HYSPLIT calculated 5-day air mass backward trajectory clusters over the entire time period for which measurements are available. Air mass back trajectory cluster obtained based on the direction from which air mass is coming, and those that could not be identified are indicated by ‘mixed’ cluster (yellow colour).

Can Delhi be saved then? I think about this a lot—can Delhi’s air be cleaned up, or is this just the way things are going to be? While it’s easy to feel pessimistic (that’s my superpower), there are reasons for hope. Other cities around the world, like London, Bergen, and Beijing, have managed to significantly improve their air quality through strict regulations, public awareness, and long-term planning. If they can do it, why can’t we?
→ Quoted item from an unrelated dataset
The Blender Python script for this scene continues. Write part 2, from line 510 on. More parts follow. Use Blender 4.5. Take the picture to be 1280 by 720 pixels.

The Delhi government devised the Graded Response Action Plan (GRAP) which can be seen here. We are currently on Grade 3. But we need to hold both the union and the state governments accountable. We need Rajasthan, Punjab, Haryana, and Uttar Pradesh on board to have any chance at solving this. India must look beyond the state border and the inter-party tussle if we are to survive. Delhi goes to polls in two months. Make your voice heard and demand the clean air and water as if your life depends on it. Because, spoiler alert, IT DOES!